Before she can get to a race with Brown, she has to get past Poizner, a wealthy candidate in his own right, who is running as the "proven" conservative reformer. The strategy of the underfunded Campbell is to lay out detailed policy prescriptions and hope that he can win the nomination if the fight between Whitman and Poizner turns into a high-spending "murder suicide."
Campbell's hopes of benefiting from a slugfest are seriously complicated, however, by his embrace of higher taxes in addition to lower spending to balance the budget.
New York Governor
New York 's Democratic Gov. David Paterson finds himself in so much political trouble that the Obama White House has pressured him to abandon a 2010 run for re-election. But rather than nudge Paterson out of the race, the White House pressure only served to stiffen the governor's spine at least, so far. Paterson, who went on the air with television ads in November, is seeking to cast his unpopularity as flowing from having to make a series of tough but right decisions on closing the state's $30 billion deficit.
During a recent appearance on ABC's "This Week with George Stephanopoulos," Secretary of State Hillary Clinton put to rest rumors that she might leave Obama's Cabinet to run for governor.
The Democrat waiting in the wings is Attorney General Andrew Cuomo. The son of former Gov. Mario Cuomo rubbed some in the African American community the wrong way by challenging Carl McCall, then the state comptroller and the first black official elected statewide in New York, in 2002. This time, Cuomo is quietly reaching out to the African American community and has not yet formally jumped into the race. He is still hoping that Paterson will decide to pull the plug on his run for re-election.
The Republican candidate for governor of New York is Rick Lazio, the former congressman who is best known for his 2000 Senate race against Clinton. Former New York Mayor Rudy Giuliani flirted with a gubernatorial run for months but announced in November that he would not enter the race.
The consensus is that the governor's seat is safely in Democratic hands, assuming that Cuomo and not Paterson is the nominee.

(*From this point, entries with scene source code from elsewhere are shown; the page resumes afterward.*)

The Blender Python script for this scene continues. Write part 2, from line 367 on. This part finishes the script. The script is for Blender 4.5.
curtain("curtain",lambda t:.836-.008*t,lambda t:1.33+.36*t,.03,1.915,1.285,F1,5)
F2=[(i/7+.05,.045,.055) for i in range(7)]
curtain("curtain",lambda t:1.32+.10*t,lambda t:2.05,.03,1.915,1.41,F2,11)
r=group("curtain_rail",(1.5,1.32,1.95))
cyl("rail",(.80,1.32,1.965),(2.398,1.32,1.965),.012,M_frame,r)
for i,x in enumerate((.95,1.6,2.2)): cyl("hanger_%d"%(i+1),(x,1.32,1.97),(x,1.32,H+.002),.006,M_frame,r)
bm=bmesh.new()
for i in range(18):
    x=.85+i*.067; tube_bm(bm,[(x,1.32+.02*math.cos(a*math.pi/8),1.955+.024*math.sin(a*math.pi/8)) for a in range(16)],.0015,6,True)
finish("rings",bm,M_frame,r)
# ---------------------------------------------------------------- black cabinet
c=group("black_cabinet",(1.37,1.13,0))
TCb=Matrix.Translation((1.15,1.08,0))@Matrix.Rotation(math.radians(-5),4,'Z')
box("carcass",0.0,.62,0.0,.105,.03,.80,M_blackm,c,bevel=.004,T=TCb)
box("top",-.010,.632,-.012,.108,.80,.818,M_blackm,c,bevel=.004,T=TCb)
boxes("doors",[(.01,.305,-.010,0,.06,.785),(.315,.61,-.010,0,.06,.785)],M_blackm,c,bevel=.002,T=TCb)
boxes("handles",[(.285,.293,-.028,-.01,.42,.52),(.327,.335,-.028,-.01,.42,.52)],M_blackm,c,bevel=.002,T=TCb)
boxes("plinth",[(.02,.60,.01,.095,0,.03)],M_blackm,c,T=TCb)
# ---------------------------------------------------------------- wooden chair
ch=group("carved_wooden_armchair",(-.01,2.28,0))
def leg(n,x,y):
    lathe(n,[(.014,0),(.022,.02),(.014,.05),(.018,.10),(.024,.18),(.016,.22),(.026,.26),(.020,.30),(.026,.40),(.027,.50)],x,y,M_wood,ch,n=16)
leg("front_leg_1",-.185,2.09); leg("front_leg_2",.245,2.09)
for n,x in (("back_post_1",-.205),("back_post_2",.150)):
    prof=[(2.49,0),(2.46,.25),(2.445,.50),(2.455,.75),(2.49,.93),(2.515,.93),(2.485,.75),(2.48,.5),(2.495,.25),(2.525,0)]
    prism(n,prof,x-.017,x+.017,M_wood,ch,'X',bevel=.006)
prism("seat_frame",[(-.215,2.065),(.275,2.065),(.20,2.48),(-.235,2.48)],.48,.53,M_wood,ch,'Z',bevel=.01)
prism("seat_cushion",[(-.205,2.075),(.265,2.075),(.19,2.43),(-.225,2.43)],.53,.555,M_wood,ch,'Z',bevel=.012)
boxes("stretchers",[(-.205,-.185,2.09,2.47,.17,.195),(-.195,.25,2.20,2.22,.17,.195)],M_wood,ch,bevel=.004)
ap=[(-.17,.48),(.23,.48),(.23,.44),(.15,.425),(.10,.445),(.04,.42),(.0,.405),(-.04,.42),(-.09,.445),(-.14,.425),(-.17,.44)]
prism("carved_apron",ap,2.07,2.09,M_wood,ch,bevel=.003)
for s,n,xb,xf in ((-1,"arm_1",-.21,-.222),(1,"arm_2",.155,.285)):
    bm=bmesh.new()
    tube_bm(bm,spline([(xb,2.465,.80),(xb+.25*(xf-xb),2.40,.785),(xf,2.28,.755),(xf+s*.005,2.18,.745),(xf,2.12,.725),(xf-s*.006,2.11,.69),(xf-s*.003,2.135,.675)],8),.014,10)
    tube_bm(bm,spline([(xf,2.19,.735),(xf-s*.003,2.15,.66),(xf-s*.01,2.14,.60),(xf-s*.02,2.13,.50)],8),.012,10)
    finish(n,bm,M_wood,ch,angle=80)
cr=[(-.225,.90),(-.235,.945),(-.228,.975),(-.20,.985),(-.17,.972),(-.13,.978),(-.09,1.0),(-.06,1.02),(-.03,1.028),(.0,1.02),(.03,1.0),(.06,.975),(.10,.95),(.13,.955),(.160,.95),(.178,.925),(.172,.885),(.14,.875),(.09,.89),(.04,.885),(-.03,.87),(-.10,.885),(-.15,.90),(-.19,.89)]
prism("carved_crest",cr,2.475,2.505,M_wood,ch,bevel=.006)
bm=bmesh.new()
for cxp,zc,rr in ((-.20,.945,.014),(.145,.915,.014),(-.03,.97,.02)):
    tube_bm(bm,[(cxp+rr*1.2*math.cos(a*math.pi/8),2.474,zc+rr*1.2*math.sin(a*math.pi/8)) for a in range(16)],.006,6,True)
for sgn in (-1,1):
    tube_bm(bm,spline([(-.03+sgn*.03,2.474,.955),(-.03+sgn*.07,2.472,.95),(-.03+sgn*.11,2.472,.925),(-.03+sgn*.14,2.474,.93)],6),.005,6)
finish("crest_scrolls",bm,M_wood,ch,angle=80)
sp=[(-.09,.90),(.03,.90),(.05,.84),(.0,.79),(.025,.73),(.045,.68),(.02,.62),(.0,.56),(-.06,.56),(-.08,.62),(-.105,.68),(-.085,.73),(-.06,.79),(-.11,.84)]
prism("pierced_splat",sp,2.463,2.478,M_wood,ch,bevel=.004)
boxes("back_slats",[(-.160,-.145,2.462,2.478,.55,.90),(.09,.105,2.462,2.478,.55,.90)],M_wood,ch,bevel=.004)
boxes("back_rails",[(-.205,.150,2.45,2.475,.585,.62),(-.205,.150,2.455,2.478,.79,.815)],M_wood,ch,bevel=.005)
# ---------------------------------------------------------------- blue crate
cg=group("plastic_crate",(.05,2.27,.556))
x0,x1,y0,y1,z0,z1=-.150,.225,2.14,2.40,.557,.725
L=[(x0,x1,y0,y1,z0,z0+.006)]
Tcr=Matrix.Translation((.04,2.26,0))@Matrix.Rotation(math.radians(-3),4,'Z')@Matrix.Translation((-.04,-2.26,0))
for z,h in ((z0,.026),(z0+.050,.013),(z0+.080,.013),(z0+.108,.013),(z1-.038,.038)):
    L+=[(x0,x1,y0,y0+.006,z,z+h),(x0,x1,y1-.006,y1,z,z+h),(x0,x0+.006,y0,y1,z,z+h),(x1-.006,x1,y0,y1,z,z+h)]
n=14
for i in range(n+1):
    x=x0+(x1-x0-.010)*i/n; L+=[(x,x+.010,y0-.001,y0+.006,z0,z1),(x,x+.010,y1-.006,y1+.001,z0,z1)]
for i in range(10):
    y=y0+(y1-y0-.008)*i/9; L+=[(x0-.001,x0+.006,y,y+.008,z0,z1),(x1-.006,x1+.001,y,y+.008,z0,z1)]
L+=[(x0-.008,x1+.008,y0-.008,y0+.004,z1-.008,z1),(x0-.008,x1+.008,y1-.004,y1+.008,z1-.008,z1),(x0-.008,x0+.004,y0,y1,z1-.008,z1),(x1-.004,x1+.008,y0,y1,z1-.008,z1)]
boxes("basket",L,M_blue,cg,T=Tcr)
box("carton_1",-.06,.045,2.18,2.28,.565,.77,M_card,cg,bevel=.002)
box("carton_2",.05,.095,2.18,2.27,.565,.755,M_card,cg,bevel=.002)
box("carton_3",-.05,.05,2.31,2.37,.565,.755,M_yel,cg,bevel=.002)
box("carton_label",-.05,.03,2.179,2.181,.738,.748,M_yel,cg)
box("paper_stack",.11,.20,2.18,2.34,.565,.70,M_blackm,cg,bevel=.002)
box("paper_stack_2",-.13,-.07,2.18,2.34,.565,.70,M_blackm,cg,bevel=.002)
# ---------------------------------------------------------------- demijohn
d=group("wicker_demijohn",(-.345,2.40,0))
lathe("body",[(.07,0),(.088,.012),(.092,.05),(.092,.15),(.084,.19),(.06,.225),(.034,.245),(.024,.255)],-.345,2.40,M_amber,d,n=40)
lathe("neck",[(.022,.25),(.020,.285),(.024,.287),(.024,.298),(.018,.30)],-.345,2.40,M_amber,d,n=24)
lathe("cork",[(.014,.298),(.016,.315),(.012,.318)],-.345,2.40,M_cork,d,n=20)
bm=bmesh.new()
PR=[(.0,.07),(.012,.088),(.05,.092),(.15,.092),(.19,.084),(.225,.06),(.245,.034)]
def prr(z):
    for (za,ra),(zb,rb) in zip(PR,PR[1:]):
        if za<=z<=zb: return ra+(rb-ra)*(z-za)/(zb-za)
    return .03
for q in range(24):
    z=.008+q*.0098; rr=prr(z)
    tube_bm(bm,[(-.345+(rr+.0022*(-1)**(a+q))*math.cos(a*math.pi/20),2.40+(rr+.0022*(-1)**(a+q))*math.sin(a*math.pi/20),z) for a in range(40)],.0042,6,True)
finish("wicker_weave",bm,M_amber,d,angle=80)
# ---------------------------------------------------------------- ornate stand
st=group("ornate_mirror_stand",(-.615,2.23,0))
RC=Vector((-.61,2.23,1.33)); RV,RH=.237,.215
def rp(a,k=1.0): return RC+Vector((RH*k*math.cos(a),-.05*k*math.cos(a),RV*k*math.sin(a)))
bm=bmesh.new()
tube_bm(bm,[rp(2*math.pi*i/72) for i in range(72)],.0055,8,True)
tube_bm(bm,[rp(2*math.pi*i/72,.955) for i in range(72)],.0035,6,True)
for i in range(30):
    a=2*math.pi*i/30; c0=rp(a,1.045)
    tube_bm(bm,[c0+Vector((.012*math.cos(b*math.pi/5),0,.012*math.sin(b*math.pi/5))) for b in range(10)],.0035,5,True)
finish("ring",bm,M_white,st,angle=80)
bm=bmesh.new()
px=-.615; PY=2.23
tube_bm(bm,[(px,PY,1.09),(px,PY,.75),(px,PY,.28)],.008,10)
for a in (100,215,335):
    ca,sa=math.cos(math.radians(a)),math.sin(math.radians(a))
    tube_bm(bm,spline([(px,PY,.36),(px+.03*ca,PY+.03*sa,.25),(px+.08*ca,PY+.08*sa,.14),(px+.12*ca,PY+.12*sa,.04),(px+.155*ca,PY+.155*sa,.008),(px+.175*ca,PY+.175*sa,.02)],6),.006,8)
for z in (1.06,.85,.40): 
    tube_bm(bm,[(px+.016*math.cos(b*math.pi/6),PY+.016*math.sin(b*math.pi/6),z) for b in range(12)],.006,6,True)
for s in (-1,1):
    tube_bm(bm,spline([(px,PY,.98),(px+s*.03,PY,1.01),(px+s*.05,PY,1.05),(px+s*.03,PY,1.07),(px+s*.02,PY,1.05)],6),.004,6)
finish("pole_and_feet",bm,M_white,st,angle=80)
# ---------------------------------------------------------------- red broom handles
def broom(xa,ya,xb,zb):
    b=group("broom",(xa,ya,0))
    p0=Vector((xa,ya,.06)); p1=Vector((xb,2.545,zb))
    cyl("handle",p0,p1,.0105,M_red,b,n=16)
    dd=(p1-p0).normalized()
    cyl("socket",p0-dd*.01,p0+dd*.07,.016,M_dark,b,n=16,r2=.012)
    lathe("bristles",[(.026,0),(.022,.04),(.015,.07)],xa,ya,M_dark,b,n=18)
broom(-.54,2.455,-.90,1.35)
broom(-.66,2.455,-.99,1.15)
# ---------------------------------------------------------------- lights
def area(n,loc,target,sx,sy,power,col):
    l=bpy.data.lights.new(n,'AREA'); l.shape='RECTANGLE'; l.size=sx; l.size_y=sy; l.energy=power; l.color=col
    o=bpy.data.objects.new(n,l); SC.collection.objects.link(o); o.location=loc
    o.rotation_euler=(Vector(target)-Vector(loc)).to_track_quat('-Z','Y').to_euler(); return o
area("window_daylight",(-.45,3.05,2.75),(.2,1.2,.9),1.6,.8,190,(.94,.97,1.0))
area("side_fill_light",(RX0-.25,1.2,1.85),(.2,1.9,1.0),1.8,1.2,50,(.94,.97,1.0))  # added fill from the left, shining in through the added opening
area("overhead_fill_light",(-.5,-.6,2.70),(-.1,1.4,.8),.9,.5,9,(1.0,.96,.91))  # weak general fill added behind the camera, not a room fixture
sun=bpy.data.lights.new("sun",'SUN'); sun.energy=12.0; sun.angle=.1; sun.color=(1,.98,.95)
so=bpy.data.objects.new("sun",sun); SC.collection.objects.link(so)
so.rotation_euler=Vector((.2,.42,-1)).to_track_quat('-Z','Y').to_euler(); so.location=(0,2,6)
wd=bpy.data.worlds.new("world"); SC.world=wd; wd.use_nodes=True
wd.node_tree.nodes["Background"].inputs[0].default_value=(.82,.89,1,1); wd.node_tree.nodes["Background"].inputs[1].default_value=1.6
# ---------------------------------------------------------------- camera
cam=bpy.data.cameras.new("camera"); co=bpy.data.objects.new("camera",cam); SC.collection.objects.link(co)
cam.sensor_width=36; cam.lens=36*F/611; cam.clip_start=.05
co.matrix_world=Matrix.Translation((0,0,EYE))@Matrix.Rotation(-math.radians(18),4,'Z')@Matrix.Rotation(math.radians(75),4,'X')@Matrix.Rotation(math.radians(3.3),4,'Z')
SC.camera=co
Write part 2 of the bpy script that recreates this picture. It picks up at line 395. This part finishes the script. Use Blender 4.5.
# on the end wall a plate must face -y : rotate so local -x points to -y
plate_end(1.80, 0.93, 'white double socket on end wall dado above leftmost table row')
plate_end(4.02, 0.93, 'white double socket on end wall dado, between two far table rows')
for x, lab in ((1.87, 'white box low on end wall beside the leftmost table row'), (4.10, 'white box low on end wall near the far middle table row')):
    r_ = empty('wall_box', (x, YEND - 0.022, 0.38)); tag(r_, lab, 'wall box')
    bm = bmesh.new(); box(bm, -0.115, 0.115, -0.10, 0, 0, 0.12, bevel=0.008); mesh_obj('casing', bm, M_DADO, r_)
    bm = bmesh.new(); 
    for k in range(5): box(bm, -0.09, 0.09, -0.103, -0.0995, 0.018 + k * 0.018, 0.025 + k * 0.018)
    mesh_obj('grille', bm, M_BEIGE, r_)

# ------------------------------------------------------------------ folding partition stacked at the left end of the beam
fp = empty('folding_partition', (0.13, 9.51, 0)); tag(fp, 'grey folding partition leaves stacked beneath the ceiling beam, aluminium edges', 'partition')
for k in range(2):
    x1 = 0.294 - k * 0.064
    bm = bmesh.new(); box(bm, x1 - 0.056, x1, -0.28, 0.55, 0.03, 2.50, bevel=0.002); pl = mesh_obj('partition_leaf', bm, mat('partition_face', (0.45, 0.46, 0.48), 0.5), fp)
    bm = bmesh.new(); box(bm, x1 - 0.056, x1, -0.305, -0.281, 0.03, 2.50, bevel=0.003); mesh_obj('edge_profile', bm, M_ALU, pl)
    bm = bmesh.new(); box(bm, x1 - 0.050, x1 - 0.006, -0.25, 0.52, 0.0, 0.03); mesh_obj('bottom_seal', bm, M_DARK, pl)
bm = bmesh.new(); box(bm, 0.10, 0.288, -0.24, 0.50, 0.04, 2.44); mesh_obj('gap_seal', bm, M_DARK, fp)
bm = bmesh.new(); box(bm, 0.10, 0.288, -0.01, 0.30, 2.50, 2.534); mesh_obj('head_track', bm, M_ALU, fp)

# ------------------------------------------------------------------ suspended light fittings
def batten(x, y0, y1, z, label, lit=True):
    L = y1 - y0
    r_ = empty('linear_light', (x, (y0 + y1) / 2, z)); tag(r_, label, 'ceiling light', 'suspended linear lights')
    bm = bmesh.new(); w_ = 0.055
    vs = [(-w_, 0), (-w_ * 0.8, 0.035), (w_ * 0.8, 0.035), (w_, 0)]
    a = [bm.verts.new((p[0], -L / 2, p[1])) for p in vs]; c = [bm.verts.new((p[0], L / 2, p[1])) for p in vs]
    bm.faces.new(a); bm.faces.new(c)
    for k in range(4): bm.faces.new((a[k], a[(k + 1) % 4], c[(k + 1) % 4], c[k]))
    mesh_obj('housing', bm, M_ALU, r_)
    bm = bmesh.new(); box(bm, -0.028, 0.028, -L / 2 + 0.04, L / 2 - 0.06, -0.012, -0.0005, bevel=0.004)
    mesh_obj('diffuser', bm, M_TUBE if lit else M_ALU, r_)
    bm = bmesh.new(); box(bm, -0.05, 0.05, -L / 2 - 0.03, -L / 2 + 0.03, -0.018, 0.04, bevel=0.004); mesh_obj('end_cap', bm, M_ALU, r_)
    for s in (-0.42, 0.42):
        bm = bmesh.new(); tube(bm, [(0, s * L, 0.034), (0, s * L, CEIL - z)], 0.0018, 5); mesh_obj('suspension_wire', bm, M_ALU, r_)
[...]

But what it takes to get Cuomo the Democratic nod remains to be seen.
Texas Governor
The Lone Star State, where Sen. Kay Bailey Hutchison is challenging fellow Republican Gov. Rick Perry, is home to one of the most closely watched primaries in the nation. For several months, Hutchison said that she would resign her Senate seat in the fall of 2009 so that she could focus full-time on her gubernatorial campaign. She then reversed course last month and said that she was going to stay in the Senate while continuing to challenge Perry because Texas needs her in Washington fighting "ObamaCare" and cap-and-trade legislation.
Hutchison, who enjoys the support of former Vice President Cheney, is continuing to aggressively challenge Perry. But her decision to remain in the Senate while running for governor is a sign that she is hedging her bets and that Perry, who enjoys the support of former Alaska Gov. Sarah Palin, has the upper-hand.
Although Perry has improved his chances in the primary by running to the right, Democrats are hoping that they can knock him off in November with Bill White, the popular mayor of Houston. Texas continues to lean Republican and the GOP is favored to win in November but White's entrance gives Democrats a glimmer of hope that they might be able to take back the governor's office for the first time since future President George W. Bush knocked off Democrat Ann Richards in 1994.
White had been weighing a run for Senate when it looked like Hutchison was going to resign. When he got into the governor's race, he took a shot at Perry for expressing sympathy with secessionists. "Shouldn't we be the state that leads the nation, not that leaves the nation?" said White.